**Problem:**
Write out the listing beneath this instruction in its entirety, exactly as it reads.
═════ Provided material
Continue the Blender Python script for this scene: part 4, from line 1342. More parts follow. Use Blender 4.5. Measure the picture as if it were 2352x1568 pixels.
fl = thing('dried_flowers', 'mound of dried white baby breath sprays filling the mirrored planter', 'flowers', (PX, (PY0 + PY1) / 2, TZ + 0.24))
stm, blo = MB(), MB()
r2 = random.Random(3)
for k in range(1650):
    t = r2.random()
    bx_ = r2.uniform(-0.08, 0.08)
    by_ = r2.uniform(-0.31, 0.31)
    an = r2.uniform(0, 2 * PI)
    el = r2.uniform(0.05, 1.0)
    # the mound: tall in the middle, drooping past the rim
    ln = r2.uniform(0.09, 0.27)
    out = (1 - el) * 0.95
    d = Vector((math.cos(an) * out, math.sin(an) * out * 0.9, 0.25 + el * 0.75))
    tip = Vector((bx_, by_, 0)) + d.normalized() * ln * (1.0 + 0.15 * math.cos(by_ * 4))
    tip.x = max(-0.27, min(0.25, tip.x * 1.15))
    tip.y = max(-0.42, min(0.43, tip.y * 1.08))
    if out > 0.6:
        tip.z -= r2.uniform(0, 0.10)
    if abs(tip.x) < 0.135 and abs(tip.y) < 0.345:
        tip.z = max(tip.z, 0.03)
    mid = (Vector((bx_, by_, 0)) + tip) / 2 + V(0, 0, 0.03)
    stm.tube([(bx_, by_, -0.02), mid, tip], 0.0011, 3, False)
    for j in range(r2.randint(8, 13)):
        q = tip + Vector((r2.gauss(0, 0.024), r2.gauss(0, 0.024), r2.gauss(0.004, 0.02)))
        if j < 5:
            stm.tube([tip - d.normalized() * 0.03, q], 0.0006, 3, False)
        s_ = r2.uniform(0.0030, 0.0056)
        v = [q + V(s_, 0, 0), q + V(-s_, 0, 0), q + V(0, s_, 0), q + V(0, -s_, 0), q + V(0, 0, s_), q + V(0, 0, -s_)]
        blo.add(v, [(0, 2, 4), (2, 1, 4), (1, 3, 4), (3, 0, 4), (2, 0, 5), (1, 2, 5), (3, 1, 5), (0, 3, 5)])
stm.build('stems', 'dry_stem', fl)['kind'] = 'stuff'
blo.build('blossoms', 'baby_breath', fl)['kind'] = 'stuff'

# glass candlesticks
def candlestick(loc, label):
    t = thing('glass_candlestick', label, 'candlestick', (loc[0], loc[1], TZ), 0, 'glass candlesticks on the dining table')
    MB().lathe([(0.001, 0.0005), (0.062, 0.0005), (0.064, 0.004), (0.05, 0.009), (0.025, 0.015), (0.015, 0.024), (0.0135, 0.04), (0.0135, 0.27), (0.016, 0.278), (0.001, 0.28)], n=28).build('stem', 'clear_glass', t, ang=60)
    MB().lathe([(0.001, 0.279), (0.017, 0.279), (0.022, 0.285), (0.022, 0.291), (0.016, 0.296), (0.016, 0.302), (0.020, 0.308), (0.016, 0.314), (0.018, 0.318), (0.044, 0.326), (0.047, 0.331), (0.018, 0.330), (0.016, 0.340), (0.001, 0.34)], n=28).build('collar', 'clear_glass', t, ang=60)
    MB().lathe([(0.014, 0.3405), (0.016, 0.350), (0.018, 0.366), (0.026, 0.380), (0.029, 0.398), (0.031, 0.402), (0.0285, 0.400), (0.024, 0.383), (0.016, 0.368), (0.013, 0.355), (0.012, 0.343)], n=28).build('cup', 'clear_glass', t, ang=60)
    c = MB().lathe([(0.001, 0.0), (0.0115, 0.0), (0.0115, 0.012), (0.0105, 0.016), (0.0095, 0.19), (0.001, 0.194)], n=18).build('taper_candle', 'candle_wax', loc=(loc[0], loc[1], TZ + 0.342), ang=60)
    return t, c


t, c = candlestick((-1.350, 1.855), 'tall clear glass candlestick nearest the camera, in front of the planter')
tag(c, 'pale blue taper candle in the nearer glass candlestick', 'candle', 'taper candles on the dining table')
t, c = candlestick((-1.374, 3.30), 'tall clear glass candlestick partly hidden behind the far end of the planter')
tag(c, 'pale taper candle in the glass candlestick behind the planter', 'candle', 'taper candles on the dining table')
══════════
**Answer for the task:**
Continue the Blender Python script for this scene: part 4, from line 1342. More parts follow. Use Blender 4.5. Measure the picture as if it were 2352x1568 pixels.
fl = thing('dried_flowers', 'mound of dried white baby breath sprays filling the mirrored planter', 'flowers', (PX, (PY0 + PY1) / 2, TZ + 0.24))
stm, blo = MB(), MB()
r2 = random.Random(3)
for k in range(1650):
    t = r2.random()
    bx_ = r2.uniform(-0.08, 0.08)
    by_ = r2.uniform(-0.31, 0.31)
    an = r2.uniform(0, 2 * PI)
    el = r2.uniform(0.05, 1.0)
    # the mound: tall in the middle, drooping past the rim
    ln = r2.uniform(0.09, 0.27)
    out = (1 - el) * 0.95
    d = Vector((math.cos(an) * out, math.sin(an) * out * 0.9, 0.25 + el * 0.75))
    tip = Vector((bx_, by_, 0)) + d.normalized() * ln * (1.0 + 0.15 * math.cos(by_ * 4))
    tip.x = max(-0.27, min(0.25, tip.x * 1.15))
    tip.y = max(-0.42, min(0.43, tip.y * 1.08))
    if out > 0.6:
        tip.z -= r2.uniform(0, 0.10)
    if abs(tip.x) < 0.135 and abs(tip.y) < 0.345:
        tip.z = max(tip.z, 0.03)
    mid = (Vector((bx_, by_, 0)) + tip) / 2 + V(0, 0, 0.03)
    stm.tube([(bx_, by_, -0.02), mid, tip], 0.0011, 3, False)
    for j in range(r2.randint(8, 13)):
        q = tip + Vector((r2.gauss(0, 0.024), r2.gauss(0, 0.024), r2.gauss(0.004, 0.02)))
        if j < 5:
            stm.tube([tip - d.normalized() * 0.03, q], 0.0006, 3, False)
        s_ = r2.uniform(0.0030, 0.0056)
        v = [q + V(s_, 0, 0), q + V(-s_, 0, 0), q + V(0, s_, 0), q + V(0, -s_, 0), q + V(0, 0, s_), q + V(0, 0, -s_)]
        blo.add(v, [(0, 2, 4), (2, 1, 4), (1, 3, 4), (3, 0, 4), (2, 0, 5), (1, 2, 5), (3, 1, 5), (0, 3, 5)])
stm.build('stems', 'dry_stem', fl)['kind'] = 'stuff'
blo.build('blossoms', 'baby_breath', fl)['kind'] = 'stuff'

# glass candlesticks
def candlestick(loc, label):
    t = thing('glass_candlestick', label, 'candlestick', (loc[0], loc[1], TZ), 0, 'glass candlesticks on the dining table')
    MB().lathe([(0.001, 0.0005), (0.062, 0.0005), (0.064, 0.004), (0.05, 0.009), (0.025, 0.015), (0.015, 0.024), (0.0135, 0.04), (0.0135, 0.27), (0.016, 0.278), (0.001, 0.28)], n=28).build('stem', 'clear_glass', t, ang=60)
    MB().lathe([(0.001, 0.279), (0.017, 0.279), (0.022, 0.285), (0.022, 0.291), (0.016, 0.296), (0.016, 0.302), (0.020, 0.308), (0.016, 0.314), (0.018, 0.318), (0.044, 0.326), (0.047, 0.331), (0.018, 0.330), (0.016, 0.340), (0.001, 0.34)], n=28).build('collar', 'clear_glass', t, ang=60)
    MB().lathe([(0.014, 0.3405), (0.016, 0.350), (0.018, 0.366), (0.026, 0.380), (0.029, 0.398), (0.031, 0.402), (0.0285, 0.400), (0.024, 0.383), (0.016, 0.368), (0.013, 0.355), (0.012, 0.343)], n=28).build('cup', 'clear_glass', t, ang=60)
    c = MB().lathe([(0.001, 0.0), (0.0115, 0.0), (0.0115, 0.012), (0.0105, 0.016), (0.0095, 0.19), (0.001, 0.194)], n=18).build('taper_candle', 'candle_wax', loc=(loc[0], loc[1], TZ + 0.342), ang=60)
    return t, c


t, c = candlestick((-1.350, 1.855), 'tall clear glass candlestick nearest the camera, in front of the planter')
tag(c, 'pale blue taper candle in the nearer glass candlestick', 'candle', 'taper candles on the dining table')
t, c = candlestick((-1.374, 3.30), 'tall clear glass candlestick partly hidden behind the far end of the planter')
tag(c, 'pale taper candle in the glass candlestick behind the planter', 'candle', 'taper candles on the dining table')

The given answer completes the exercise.